The glitz and glimmer of Yakuza life isn’t shiny and beautiful. People are corrupt. People are opportunists willing to do anything to for power, not just money. Sakai saw Shozo’s 2nd prison sentence as the chance to kill off the remaining competition before shacking up with Wakasugi’s widow (and having a kid with her). Not just that but he dresses like an American gangster with the pinstripe suit.  

In line with the harsh reality of a criminal’s life, violence is treated very seriously. It’s quick, brutal, and ugly. The camera follows every violent act like a fly on the wall.
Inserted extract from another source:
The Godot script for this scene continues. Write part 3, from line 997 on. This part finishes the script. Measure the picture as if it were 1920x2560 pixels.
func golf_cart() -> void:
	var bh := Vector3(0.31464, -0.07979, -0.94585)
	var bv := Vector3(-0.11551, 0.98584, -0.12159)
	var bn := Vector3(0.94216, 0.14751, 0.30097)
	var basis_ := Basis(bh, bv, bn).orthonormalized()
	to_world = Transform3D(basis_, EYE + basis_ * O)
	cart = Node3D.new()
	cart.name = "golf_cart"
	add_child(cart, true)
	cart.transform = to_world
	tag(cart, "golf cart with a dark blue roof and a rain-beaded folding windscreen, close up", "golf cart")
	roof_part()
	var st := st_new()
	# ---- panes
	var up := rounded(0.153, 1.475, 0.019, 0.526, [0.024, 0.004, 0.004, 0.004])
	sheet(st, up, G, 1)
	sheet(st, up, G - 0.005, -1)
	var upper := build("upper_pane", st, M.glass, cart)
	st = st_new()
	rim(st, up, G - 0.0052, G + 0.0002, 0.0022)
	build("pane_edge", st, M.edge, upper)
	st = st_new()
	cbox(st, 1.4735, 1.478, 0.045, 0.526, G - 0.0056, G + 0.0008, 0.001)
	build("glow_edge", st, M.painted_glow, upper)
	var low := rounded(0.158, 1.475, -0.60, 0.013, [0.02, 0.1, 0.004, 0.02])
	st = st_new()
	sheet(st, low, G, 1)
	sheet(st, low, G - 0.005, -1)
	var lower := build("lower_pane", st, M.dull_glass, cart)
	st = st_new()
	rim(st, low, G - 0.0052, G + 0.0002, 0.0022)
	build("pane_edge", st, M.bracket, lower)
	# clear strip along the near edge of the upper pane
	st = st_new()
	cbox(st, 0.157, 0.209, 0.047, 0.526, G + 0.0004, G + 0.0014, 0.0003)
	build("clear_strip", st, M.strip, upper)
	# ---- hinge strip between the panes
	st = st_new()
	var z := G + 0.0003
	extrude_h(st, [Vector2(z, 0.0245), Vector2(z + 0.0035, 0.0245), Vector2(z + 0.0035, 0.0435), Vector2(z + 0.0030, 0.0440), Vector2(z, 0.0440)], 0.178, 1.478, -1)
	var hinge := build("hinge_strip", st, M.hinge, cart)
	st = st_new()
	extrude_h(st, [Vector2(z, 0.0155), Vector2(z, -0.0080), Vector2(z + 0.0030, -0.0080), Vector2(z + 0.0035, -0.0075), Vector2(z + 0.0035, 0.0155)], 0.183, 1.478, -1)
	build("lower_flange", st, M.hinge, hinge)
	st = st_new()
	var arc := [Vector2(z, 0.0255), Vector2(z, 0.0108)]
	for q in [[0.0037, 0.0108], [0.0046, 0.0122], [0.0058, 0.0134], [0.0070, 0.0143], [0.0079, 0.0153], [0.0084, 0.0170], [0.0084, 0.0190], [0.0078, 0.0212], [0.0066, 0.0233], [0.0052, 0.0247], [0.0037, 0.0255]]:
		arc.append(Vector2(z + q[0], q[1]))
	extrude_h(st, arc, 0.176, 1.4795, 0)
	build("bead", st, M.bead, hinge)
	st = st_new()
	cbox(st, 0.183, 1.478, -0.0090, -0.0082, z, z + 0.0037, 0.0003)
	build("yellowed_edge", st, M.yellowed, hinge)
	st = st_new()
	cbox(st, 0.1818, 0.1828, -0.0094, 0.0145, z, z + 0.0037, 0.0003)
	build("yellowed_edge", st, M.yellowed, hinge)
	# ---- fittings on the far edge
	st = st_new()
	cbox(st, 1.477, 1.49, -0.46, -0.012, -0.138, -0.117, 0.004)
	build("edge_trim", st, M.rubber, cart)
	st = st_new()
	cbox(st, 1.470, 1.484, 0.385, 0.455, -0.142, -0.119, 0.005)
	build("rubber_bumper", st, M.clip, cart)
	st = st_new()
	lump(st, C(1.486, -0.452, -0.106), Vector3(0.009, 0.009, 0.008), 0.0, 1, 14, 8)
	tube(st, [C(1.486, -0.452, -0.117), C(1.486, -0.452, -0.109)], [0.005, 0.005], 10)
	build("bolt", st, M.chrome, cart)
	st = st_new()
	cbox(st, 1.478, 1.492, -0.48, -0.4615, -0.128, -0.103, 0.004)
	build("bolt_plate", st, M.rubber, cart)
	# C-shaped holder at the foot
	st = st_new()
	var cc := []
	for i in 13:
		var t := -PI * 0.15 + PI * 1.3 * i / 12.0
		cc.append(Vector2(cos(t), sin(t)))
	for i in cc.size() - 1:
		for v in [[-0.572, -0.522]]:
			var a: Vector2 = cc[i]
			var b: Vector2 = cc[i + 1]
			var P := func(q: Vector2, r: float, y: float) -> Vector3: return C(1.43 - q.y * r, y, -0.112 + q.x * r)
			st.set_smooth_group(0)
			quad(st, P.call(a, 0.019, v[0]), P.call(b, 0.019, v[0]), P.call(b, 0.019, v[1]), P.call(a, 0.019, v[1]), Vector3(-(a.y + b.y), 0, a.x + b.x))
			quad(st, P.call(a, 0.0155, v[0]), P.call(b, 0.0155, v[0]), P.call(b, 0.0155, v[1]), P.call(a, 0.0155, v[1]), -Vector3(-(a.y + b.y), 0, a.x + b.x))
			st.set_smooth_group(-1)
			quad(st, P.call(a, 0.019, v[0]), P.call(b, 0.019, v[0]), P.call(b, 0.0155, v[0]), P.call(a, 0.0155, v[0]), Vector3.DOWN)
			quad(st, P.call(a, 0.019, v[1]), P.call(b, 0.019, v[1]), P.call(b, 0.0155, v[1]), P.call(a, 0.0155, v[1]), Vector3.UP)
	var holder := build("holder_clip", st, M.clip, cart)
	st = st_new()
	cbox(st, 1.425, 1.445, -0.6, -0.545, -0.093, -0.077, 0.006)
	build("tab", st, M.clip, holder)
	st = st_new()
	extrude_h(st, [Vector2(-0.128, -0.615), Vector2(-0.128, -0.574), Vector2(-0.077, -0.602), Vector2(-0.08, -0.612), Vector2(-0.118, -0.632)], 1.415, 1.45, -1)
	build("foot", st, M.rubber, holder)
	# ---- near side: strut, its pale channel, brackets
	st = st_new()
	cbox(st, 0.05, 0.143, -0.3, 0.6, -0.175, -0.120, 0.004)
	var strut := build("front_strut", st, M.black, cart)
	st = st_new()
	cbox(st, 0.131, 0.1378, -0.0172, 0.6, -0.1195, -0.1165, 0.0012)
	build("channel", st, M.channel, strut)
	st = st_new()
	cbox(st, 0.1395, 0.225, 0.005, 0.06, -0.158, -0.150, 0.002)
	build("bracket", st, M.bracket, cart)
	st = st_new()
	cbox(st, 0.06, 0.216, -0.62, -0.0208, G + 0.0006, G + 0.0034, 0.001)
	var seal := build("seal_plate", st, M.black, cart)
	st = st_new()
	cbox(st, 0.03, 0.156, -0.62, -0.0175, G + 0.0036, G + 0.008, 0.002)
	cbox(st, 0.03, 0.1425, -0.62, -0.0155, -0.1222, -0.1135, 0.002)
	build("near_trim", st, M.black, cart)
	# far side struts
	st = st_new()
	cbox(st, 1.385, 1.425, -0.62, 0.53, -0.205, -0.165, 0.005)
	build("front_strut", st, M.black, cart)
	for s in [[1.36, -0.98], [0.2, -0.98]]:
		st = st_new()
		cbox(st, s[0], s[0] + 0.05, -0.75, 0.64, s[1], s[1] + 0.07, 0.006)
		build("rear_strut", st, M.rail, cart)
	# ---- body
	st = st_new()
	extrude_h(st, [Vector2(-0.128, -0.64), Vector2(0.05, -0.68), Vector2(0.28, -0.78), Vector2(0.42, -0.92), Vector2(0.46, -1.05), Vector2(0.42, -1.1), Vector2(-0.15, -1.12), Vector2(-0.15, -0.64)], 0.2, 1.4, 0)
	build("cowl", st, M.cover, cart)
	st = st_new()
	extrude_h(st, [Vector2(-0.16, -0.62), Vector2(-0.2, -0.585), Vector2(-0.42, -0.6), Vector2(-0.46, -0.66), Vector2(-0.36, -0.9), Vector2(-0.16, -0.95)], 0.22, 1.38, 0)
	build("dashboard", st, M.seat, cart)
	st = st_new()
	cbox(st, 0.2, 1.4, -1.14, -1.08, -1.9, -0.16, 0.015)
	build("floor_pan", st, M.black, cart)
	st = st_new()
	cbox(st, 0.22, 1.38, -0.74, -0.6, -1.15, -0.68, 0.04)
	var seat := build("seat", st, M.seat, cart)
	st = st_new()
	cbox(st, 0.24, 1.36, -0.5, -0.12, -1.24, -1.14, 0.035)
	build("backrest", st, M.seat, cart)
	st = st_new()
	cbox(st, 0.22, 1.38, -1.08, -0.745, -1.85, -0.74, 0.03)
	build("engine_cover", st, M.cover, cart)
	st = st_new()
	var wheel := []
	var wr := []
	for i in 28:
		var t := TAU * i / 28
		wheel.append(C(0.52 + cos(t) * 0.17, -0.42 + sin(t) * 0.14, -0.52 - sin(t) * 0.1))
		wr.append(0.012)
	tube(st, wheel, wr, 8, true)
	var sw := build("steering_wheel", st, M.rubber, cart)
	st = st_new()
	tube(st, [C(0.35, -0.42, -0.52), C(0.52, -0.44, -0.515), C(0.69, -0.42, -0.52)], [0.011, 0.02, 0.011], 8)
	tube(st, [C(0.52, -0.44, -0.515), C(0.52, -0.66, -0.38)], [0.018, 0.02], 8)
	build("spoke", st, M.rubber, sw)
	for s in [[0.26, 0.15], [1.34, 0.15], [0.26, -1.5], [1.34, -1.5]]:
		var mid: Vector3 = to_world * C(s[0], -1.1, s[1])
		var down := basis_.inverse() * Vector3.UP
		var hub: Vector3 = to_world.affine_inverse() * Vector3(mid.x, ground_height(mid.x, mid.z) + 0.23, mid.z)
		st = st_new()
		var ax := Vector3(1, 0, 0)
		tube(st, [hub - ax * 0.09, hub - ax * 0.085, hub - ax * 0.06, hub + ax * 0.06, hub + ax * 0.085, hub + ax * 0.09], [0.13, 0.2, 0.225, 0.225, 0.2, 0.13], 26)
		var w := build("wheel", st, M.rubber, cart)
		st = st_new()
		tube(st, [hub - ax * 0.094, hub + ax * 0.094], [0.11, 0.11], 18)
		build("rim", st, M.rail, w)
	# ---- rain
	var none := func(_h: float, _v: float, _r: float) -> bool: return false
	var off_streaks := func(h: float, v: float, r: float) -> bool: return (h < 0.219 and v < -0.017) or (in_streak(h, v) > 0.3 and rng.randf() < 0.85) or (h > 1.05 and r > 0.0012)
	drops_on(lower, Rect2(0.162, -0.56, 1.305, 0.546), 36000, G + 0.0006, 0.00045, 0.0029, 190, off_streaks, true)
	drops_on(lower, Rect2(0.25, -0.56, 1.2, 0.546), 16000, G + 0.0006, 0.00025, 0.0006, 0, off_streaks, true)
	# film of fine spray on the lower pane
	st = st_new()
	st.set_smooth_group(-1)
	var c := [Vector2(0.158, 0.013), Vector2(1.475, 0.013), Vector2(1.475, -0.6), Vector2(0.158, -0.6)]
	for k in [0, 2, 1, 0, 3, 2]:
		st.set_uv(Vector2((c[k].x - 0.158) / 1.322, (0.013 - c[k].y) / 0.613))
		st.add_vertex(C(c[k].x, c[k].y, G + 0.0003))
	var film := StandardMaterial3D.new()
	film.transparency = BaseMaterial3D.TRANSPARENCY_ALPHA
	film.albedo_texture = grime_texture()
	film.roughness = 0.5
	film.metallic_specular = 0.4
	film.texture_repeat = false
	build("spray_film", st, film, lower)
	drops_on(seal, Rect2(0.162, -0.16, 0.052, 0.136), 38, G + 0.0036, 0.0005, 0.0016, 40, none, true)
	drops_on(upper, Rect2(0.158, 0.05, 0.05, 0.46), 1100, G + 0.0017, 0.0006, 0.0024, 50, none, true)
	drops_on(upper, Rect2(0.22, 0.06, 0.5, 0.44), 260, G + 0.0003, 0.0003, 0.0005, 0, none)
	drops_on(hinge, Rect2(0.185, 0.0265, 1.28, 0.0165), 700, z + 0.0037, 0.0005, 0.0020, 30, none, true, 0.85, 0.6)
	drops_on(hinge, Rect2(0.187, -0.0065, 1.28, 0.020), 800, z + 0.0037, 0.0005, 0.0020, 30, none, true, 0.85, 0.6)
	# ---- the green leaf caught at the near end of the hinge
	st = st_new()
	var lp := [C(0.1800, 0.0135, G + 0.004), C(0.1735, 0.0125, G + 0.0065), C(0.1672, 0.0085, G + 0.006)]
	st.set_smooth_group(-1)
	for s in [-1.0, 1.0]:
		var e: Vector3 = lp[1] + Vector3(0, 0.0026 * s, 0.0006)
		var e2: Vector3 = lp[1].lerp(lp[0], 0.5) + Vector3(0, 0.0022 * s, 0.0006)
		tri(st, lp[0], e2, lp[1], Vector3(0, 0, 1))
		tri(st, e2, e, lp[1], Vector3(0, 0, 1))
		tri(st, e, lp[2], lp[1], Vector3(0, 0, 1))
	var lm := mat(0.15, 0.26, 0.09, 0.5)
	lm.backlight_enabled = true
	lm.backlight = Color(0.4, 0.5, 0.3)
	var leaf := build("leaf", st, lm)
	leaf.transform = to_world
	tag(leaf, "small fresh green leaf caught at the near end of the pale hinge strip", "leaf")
You see every drop of blood, every drip of sweat, and every bullet bursting someone’s flesh. The violence is spread apart very smartly. The tension builds then someone we know gets horrifically killed. It isn’t fun. It isn’t pleasant. These are the most intimate scenes. We feel their anger. We know the exact reason behind that anger. The only result of violence is regret. The survivors are never happy with the results. 

It's a cliche to say that the camera is a character in most cases. That isn't true here. Everything on-screen is presented without any smoke or mirrors. Whether scenes take place in massive overly crowded areas or a small closed room. The claustrophobia is palpable. You want to leave but you can't. The tension can't be cut with a knife. You'd need a brand new katana by Hanzo. We see the depravity of every character in graphic detail. No one, even Shozo, comes out looking respectable.

Battles is not for everyone. It's bleak with a bleak sense of black humor. It's graphic, dense, and violent. The series doesn't lighten up from here. Personally, I love it.

Battles Without Honor and Humanity is on DVD, Blu-Ray, and various streaming services.